Turnovers tripped up Terps in loss at Clemson

Already down a touchdown in the heart of a deafening Death Valley, Maryland needed a response after Clemson quarterback Tajh Boyd guided the No. 11 Tigers into the end zone on their second series of the game.

But instead what Maryland produced was something it simply could not afford. Linebacker-turned-quarterback Shawn Petty, making his second collegiate start, committed a costly fumble rushing left on first-and-10. The ball was recovered in the scrum by the Tigers and returned 16 yards to the end zone for a 14-0 lead.


The first-quarter turnover set the tone Saturday for an injury-plagued Maryland team, which suffered its fourth consecutive loss in a 45-10 blowout, dropping the Terps to 4-6 overall and 2-4 in the Atlantic Coast Conference.
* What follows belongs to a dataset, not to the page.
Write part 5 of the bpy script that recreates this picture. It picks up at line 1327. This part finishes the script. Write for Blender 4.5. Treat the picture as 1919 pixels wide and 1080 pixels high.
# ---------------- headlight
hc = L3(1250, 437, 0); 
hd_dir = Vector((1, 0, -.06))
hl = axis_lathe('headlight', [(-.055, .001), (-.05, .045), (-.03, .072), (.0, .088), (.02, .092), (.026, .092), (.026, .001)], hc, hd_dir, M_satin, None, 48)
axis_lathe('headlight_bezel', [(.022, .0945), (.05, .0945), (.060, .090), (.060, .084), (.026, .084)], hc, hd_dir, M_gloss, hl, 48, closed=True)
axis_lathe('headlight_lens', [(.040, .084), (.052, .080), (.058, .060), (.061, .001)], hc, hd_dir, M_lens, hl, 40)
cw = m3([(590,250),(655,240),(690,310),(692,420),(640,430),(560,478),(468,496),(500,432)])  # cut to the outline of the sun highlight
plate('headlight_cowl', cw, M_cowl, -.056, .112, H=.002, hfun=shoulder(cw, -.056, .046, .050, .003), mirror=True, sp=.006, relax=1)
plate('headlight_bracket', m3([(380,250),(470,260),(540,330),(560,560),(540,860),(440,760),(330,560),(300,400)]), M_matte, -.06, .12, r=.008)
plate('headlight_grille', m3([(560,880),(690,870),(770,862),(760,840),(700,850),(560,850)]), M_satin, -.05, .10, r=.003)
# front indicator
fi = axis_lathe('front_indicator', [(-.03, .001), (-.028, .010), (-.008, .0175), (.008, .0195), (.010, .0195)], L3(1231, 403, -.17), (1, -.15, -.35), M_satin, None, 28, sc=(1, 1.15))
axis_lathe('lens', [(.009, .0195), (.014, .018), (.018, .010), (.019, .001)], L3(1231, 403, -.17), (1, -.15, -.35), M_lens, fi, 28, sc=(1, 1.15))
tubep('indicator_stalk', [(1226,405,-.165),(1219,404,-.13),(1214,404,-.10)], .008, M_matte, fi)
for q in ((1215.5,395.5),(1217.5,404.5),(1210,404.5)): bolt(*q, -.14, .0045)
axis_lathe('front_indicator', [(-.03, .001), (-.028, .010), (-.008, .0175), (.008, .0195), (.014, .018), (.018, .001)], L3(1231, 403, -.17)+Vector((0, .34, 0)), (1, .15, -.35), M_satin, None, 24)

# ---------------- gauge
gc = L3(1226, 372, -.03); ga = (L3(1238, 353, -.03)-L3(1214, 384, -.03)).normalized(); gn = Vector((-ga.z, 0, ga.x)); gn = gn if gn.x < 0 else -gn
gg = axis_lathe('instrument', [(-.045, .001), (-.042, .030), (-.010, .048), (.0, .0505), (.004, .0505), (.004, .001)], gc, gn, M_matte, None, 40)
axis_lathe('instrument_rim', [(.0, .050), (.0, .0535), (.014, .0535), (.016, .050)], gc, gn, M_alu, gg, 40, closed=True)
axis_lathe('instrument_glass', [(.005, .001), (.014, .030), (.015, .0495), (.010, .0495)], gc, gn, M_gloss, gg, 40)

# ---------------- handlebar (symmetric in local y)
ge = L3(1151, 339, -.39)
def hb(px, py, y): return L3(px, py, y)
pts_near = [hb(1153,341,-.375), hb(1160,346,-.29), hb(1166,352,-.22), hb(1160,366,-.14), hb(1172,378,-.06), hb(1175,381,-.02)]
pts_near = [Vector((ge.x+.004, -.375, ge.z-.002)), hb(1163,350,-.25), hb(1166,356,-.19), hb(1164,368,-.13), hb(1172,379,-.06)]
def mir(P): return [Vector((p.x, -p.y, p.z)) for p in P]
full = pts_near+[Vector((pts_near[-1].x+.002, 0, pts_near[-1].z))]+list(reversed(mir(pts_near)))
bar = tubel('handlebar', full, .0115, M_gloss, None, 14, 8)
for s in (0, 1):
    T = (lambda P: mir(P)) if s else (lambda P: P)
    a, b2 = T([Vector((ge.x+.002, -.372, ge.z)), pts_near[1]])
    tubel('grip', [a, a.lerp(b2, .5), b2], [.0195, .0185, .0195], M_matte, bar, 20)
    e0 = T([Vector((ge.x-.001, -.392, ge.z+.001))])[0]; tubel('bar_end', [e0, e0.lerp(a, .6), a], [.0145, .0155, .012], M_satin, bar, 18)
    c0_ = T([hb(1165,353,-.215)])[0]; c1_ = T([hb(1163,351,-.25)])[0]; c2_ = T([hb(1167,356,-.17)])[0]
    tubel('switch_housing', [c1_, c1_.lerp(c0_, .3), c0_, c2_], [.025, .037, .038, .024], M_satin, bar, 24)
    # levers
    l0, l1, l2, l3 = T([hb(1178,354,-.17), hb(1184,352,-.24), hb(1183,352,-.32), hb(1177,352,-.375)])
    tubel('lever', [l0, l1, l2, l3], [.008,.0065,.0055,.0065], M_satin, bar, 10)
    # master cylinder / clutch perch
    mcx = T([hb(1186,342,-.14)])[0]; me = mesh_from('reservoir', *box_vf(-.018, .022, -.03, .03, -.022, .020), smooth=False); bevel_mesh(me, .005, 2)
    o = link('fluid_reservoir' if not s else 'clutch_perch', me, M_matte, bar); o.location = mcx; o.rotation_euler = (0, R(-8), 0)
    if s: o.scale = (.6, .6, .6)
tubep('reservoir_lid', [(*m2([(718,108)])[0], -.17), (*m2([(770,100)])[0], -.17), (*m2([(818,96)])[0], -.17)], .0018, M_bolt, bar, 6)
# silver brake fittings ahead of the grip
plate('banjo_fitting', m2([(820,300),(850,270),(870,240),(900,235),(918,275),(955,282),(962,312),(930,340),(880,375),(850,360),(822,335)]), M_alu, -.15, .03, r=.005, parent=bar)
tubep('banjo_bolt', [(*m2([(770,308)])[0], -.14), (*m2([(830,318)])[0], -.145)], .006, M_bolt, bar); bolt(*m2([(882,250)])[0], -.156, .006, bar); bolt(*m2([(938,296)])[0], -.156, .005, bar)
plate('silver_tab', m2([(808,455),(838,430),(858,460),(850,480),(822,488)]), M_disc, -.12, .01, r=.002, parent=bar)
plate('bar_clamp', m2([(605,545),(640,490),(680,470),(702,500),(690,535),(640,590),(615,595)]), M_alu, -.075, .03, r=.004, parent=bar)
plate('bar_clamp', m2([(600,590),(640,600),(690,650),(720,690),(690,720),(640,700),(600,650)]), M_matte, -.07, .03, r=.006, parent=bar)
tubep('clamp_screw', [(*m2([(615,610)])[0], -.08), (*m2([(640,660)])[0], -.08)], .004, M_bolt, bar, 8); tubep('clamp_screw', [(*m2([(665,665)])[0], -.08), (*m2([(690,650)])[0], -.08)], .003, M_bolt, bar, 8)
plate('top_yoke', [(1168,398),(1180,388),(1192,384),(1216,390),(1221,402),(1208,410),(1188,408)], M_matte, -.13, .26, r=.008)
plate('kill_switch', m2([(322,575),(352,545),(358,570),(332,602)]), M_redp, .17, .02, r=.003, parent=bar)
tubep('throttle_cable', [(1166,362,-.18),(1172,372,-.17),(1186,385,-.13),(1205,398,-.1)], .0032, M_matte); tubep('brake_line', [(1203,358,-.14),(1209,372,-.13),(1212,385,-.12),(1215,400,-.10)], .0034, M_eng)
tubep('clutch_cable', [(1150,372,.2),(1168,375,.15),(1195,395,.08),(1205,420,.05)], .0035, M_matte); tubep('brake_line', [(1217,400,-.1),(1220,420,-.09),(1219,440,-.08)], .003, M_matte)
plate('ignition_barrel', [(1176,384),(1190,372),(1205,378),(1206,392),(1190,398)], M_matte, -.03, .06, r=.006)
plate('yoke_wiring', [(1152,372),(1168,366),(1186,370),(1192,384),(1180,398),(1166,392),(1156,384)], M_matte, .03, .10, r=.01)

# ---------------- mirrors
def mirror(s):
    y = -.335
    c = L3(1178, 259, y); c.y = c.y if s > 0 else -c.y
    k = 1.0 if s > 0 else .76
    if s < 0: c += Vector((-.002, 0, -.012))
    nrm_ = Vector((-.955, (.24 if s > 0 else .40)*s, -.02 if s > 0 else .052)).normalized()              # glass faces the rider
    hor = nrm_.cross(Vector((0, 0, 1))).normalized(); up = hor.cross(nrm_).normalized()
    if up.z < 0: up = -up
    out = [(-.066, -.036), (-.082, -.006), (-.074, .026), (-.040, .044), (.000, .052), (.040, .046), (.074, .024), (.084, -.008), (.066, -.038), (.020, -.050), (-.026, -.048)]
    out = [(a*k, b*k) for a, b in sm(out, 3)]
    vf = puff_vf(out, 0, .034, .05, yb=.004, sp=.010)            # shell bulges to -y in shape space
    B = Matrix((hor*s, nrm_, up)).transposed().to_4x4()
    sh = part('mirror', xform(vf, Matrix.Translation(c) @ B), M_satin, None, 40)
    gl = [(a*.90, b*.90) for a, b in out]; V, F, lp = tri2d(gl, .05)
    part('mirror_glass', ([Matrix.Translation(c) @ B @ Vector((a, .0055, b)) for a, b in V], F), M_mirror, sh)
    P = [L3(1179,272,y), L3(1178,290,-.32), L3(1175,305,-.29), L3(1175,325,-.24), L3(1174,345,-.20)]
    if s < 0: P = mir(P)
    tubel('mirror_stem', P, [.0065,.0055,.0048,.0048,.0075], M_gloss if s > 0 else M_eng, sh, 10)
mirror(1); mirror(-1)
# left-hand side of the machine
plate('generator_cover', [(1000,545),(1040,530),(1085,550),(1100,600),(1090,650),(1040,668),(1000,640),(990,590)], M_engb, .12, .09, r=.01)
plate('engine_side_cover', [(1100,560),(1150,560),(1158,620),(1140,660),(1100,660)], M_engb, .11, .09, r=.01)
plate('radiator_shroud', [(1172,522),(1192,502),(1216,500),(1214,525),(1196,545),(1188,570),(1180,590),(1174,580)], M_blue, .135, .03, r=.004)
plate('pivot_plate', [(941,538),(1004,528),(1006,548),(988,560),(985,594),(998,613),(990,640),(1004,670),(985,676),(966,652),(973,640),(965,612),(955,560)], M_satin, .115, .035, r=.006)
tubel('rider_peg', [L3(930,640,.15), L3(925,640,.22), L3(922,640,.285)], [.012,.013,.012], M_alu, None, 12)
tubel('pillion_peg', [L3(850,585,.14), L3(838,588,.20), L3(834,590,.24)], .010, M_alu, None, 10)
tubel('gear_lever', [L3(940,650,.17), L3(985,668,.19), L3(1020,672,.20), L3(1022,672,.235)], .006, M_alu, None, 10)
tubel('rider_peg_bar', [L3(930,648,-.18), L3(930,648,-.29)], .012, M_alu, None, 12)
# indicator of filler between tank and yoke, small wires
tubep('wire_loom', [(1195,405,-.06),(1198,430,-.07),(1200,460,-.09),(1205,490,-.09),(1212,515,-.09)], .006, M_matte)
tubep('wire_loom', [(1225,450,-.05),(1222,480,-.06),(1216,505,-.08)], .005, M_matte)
"It's tough to beat a top-10 team with three turnovers," Maryland coach Randy Edsall said during his weekly Sunday conference call. "If you want to win you can't keep turning the ball over."


The Terps fumbled again in the first quarter, again as a result of Petty taking a hit — this time a sack — in Clemson territory. The Tigers drove down the field and scored on a 28-yard touchdown pass to pad their lead at 21-0. Maryland's final fumble came in the third quarter, again by Petty, as he tried to scramble on third down.

After watching film, Edsall pointed out that Petty wasn't holding on to the ball properly when trying to scramble or preparing to take a hit, something they had been working on extensively in the practice during the past few weeks.

"He just wasn't doing that," said Edsall, harping on the fact that he must improve. "But it's not just Shawn. It's everybody on the team."

Edsall said the team would be working on ball security in practices this week as they have every week. The Terps have a date with No. 10 Florida State on Saturday in the final home game of the season. The Seminoles boast the No. 1 total defense in the ACC and are tied for fourth in the conference in sacks with 23. Maryland ranks last in sacks against with 33.

But in the blowout Saturday, Maryland and Edsall were able to find a few positives, like the emergence of freshman running back Brandon Ross, who filled in for the injured Wes Brown and rushed for 100 yards on 6.2 yards per carry against a top-five defense in the ACC.

Arguably the biggest play of the game for Maryland was a 74-yard return by cornerback Dexter McDougle off a missed 55-yard field goal attempt. The Terps managed a field goal by Brad Craddock on the ensuing drive.

Edsall thought the Tigers' field-goal attempt was an act of disguise by Clemson. The Maryland coach thought Clemson would instead do a pooch kick. But Clemson's long gamble paid off for the Terps.

"I told the team, those guys aren't used to tackling, those offensive guys and lineman," Edsall said.


But as McDougle made his way down the field, he became visibly exhausted and pitched the ball to a teammate for a minimal gain, something Edsall saw as an unnecessary risk considering the turnovers already committed by the team.

"[The return] was a smart play," Edsall said. But the pitch would have been a "hindrance" if Maryland fumbled.